---------- PROVIDED MATERIAL

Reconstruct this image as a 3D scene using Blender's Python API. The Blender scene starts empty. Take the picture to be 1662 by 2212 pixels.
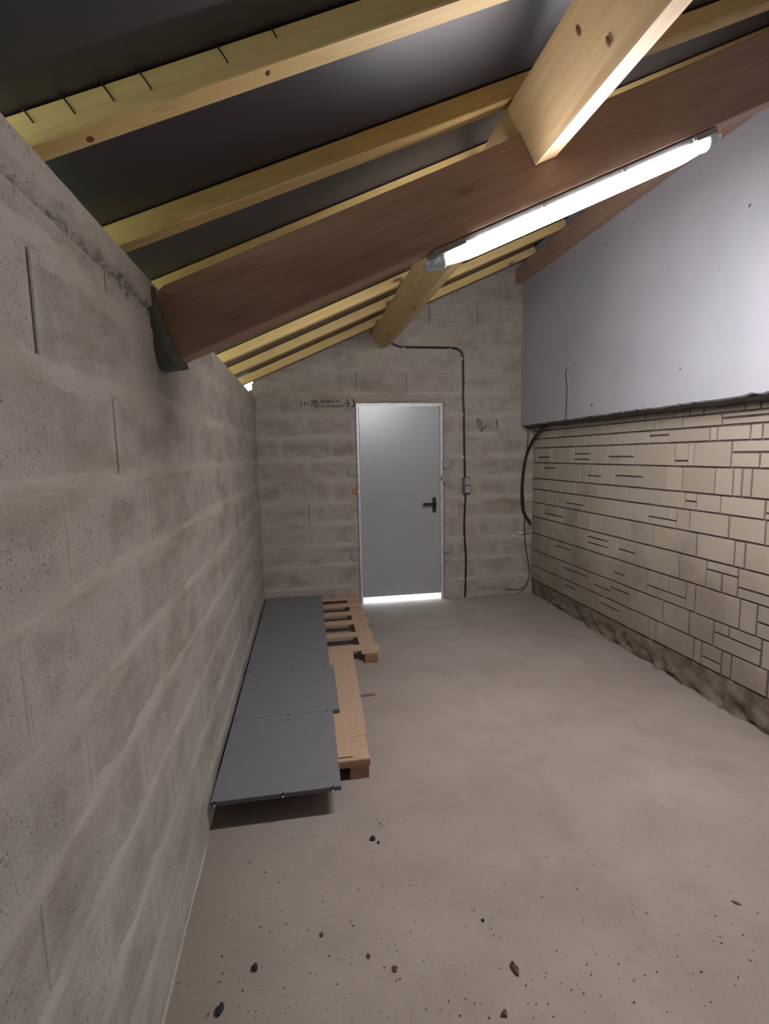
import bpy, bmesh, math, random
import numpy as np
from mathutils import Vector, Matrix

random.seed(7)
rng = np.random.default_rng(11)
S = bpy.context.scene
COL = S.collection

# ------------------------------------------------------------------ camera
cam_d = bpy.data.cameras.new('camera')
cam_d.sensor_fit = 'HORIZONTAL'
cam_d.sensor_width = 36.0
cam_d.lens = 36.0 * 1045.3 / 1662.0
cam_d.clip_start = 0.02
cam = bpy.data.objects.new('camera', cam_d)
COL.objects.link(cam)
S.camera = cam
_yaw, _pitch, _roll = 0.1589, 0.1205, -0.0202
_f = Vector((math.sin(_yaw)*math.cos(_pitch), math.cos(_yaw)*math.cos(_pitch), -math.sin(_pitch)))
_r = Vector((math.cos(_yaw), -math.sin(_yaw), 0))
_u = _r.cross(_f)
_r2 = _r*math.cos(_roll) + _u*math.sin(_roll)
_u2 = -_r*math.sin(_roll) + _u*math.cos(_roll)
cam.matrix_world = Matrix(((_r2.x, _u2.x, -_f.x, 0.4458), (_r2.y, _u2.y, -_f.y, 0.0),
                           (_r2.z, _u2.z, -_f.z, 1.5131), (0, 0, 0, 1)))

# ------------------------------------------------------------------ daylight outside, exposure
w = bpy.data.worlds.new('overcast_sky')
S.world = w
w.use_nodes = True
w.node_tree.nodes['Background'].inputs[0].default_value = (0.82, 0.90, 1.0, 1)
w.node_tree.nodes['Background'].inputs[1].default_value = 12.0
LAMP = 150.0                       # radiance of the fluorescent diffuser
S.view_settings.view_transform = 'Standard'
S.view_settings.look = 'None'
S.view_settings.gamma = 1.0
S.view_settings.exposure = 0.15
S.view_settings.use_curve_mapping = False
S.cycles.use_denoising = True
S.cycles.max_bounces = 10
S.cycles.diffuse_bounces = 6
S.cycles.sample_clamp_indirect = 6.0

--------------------

* YOUR OBJECTIVE:
Your task is an exact transcription of all the data, minus the pictures.

* RESPONSE FOR THIS EXERCISE:
Reconstruct this image as a 3D scene using Blender's Python API. The Blender scene starts empty. Take the picture to be 1662 by 2212 pixels.
import bpy, bmesh, math, random
import numpy as np
from mathutils import Vector, Matrix

random.seed(7)
rng = np.random.default_rng(11)
S = bpy.context.scene
COL = S.collection

# ------------------------------------------------------------------ camera
cam_d = bpy.data.cameras.new('camera')
cam_d.sensor_fit = 'HORIZONTAL'
cam_d.sensor_width = 36.0
cam_d.lens = 36.0 * 1045.3 / 1662.0
cam_d.clip_start = 0.02
cam = bpy.data.objects.new('camera', cam_d)
COL.objects.link(cam)
S.camera = cam
_yaw, _pitch, _roll = 0.1589, 0.1205, -0.0202
_f = Vector((math.sin(_yaw)*math.cos(_pitch), math.cos(_yaw)*math.cos(_pitch), -math.sin(_pitch)))
_r = Vector((math.cos(_yaw), -math.sin(_yaw), 0))
_u = _r.cross(_f)
_r2 = _r*math.cos(_roll) + _u*math.sin(_roll)
_u2 = -_r*math.sin(_roll) + _u*math.cos(_roll)
cam.matrix_world = Matrix(((_r2.x, _u2.x, -_f.x, 0.4458), (_r2.y, _u2.y, -_f.y, 0.0),
                           (_r2.z, _u2.z, -_f.z, 1.5131), (0, 0, 0, 1)))

# ------------------------------------------------------------------ daylight outside, exposure
w = bpy.data.worlds.new('overcast_sky')
S.world = w
w.use_nodes = True
w.node_tree.nodes['Background'].inputs[0].default_value = (0.82, 0.90, 1.0, 1)
w.node_tree.nodes['Background'].inputs[1].default_value = 12.0
LAMP = 150.0                       # radiance of the fluorescent diffuser
S.view_settings.view_transform = 'Standard'
S.view_settings.look = 'None'
S.view_settings.gamma = 1.0
S.view_settings.exposure = 0.15
S.view_settings.use_curve_mapping = False
S.cycles.use_denoising = True
S.cycles.max_bounces = 10
S.cycles.diffuse_bounces = 6
S.cycles.sample_clamp_indirect = 6.0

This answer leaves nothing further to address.